### Set problem
Please write out the material below exactly as given.

— BEGIN Available data —

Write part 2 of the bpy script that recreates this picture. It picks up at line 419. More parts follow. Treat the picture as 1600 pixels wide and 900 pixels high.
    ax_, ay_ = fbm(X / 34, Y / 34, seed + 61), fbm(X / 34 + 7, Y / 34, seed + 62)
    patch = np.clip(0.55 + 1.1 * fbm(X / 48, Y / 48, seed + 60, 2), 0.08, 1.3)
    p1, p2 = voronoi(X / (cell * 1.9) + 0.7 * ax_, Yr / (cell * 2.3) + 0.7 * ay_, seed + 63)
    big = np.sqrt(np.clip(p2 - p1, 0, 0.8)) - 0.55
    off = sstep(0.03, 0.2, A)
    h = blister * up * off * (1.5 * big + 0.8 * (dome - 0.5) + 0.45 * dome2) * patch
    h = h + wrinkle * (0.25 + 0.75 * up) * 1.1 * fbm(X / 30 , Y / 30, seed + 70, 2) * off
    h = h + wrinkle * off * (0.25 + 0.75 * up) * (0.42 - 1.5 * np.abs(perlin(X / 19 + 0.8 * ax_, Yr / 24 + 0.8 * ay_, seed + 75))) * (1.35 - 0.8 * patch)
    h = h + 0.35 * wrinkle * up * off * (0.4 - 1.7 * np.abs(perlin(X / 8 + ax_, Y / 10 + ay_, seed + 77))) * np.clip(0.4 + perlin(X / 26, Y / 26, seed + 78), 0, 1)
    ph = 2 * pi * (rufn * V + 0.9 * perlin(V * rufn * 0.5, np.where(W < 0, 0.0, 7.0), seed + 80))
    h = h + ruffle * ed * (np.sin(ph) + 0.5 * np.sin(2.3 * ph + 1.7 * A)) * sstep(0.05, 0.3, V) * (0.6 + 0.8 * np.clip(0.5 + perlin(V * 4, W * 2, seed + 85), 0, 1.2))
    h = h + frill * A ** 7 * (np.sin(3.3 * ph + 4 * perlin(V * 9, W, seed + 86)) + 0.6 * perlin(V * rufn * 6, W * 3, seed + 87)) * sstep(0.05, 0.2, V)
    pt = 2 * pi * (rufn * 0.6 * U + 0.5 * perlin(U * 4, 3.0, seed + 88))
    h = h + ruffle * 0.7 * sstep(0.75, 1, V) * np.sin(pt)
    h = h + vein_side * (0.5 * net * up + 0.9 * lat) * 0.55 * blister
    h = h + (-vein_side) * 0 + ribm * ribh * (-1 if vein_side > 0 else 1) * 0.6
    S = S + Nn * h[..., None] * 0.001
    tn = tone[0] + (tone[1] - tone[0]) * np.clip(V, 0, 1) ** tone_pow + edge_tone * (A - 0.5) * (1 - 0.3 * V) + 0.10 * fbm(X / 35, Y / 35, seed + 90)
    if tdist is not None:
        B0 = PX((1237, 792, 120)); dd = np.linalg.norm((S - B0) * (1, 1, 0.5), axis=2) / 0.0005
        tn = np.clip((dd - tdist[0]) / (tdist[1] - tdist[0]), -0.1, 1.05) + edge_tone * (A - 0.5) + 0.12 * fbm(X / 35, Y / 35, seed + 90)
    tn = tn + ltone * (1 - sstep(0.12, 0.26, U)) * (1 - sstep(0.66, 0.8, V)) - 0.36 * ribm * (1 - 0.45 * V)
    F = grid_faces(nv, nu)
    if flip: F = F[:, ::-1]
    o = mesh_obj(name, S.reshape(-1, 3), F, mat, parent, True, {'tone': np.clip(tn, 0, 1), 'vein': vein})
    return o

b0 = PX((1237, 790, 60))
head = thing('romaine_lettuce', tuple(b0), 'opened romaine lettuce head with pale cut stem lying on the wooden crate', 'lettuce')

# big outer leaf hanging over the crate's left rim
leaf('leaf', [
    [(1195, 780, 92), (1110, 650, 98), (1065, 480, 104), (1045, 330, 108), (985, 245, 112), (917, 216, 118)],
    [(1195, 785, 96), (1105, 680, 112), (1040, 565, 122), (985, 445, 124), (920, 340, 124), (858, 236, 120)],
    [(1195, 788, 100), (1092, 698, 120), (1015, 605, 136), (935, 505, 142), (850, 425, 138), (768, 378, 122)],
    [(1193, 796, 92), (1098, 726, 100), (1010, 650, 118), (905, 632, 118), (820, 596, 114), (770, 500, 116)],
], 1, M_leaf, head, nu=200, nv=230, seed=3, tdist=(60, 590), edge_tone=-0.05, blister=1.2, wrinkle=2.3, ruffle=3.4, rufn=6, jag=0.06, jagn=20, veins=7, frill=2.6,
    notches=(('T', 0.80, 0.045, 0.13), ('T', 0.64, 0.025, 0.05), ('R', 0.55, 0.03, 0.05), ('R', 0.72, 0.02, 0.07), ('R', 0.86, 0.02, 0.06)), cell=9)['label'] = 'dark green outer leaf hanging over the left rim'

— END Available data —

### Exercise answer
Write part 2 of the bpy script that recreates this picture. It picks up at line 419. More parts follow. Treat the picture as 1600 pixels wide and 900 pixels high.
    ax_, ay_ = fbm(X / 34, Y / 34, seed + 61), fbm(X / 34 + 7, Y / 34, seed + 62)
    patch = np.clip(0.55 + 1.1 * fbm(X / 48, Y / 48, seed + 60, 2), 0.08, 1.3)
    p1, p2 = voronoi(X / (cell * 1.9) + 0.7 * ax_, Yr / (cell * 2.3) + 0.7 * ay_, seed + 63)
    big = np.sqrt(np.clip(p2 - p1, 0, 0.8)) - 0.55
    off = sstep(0.03, 0.2, A)
    h = blister * up * off * (1.5 * big + 0.8 * (dome - 0.5) + 0.45 * dome2) * patch
    h = h + wrinkle * (0.25 + 0.75 * up) * 1.1 * fbm(X / 30 , Y / 30, seed + 70, 2) * off
    h = h + wrinkle * off * (0.25 + 0.75 * up) * (0.42 - 1.5 * np.abs(perlin(X / 19 + 0.8 * ax_, Yr / 24 + 0.8 * ay_, seed + 75))) * (1.35 - 0.8 * patch)
    h = h + 0.35 * wrinkle * up * off * (0.4 - 1.7 * np.abs(perlin(X / 8 + ax_, Y / 10 + ay_, seed + 77))) * np.clip(0.4 + perlin(X / 26, Y / 26, seed + 78), 0, 1)
    ph = 2 * pi * (rufn * V + 0.9 * perlin(V * rufn * 0.5, np.where(W < 0, 0.0, 7.0), seed + 80))
    h = h + ruffle * ed * (np.sin(ph) + 0.5 * np.sin(2.3 * ph + 1.7 * A)) * sstep(0.05, 0.3, V) * (0.6 + 0.8 * np.clip(0.5 + perlin(V * 4, W * 2, seed + 85), 0, 1.2))
    h = h + frill * A ** 7 * (np.sin(3.3 * ph + 4 * perlin(V * 9, W, seed + 86)) + 0.6 * perlin(V * rufn * 6, W * 3, seed + 87)) * sstep(0.05, 0.2, V)
    pt = 2 * pi * (rufn * 0.6 * U + 0.5 * perlin(U * 4, 3.0, seed + 88))
    h = h + ruffle * 0.7 * sstep(0.75, 1, V) * np.sin(pt)
    h = h + vein_side * (0.5 * net * up + 0.9 * lat) * 0.55 * blister
    h = h + (-vein_side) * 0 + ribm * ribh * (-1 if vein_side > 0 else 1) * 0.6
    S = S + Nn * h[..., None] * 0.001
    tn = tone[0] + (tone[1] - tone[0]) * np.clip(V, 0, 1) ** tone_pow + edge_tone * (A - 0.5) * (1 - 0.3 * V) + 0.10 * fbm(X / 35, Y / 35, seed + 90)
    if tdist is not None:
        B0 = PX((1237, 792, 120)); dd = np.linalg.norm((S - B0) * (1, 1, 0.5), axis=2) / 0.0005
        tn = np.clip((dd - tdist[0]) / (tdist[1] - tdist[0]), -0.1, 1.05) + edge_tone * (A - 0.5) + 0.12 * fbm(X / 35, Y / 35, seed + 90)
    tn = tn + ltone * (1 - sstep(0.12, 0.26, U)) * (1 - sstep(0.66, 0.8, V)) - 0.36 * ribm * (1 - 0.45 * V)
    F = grid_faces(nv, nu)
    if flip: F = F[:, ::-1]
    o = mesh_obj(name, S.reshape(-1, 3), F, mat, parent, True, {'tone': np.clip(tn, 0, 1), 'vein': vein})
    return o

b0 = PX((1237, 790, 60))
head = thing('romaine_lettuce', tuple(b0), 'opened romaine lettuce head with pale cut stem lying on the wooden crate', 'lettuce')

# big outer leaf hanging over the crate's left rim
leaf('leaf', [
    [(1195, 780, 92), (1110, 650, 98), (1065, 480, 104), (1045, 330, 108), (985, 245, 112), (917, 216, 118)],
    [(1195, 785, 96), (1105, 680, 112), (1040, 565, 122), (985, 445, 124), (920, 340, 124), (858, 236, 120)],
    [(1195, 788, 100), (1092, 698, 120), (1015, 605, 136), (935, 505, 142), (850, 425, 138), (768, 378, 122)],
    [(1193, 796, 92), (1098, 726, 100), (1010, 650, 118), (905, 632, 118), (820, 596, 114), (770, 500, 116)],
], 1, M_leaf, head, nu=200, nv=230, seed=3, tdist=(60, 590), edge_tone=-0.05, blister=1.2, wrinkle=2.3, ruffle=3.4, rufn=6, jag=0.06, jagn=20, veins=7, frill=2.6,
    notches=(('T', 0.80, 0.045, 0.13), ('T', 0.64, 0.025, 0.05), ('R', 0.55, 0.03, 0.05), ('R', 0.72, 0.02, 0.07), ('R', 0.86, 0.02, 0.06)), cell=9)['label'] = 'dark green outer leaf hanging over the left rim'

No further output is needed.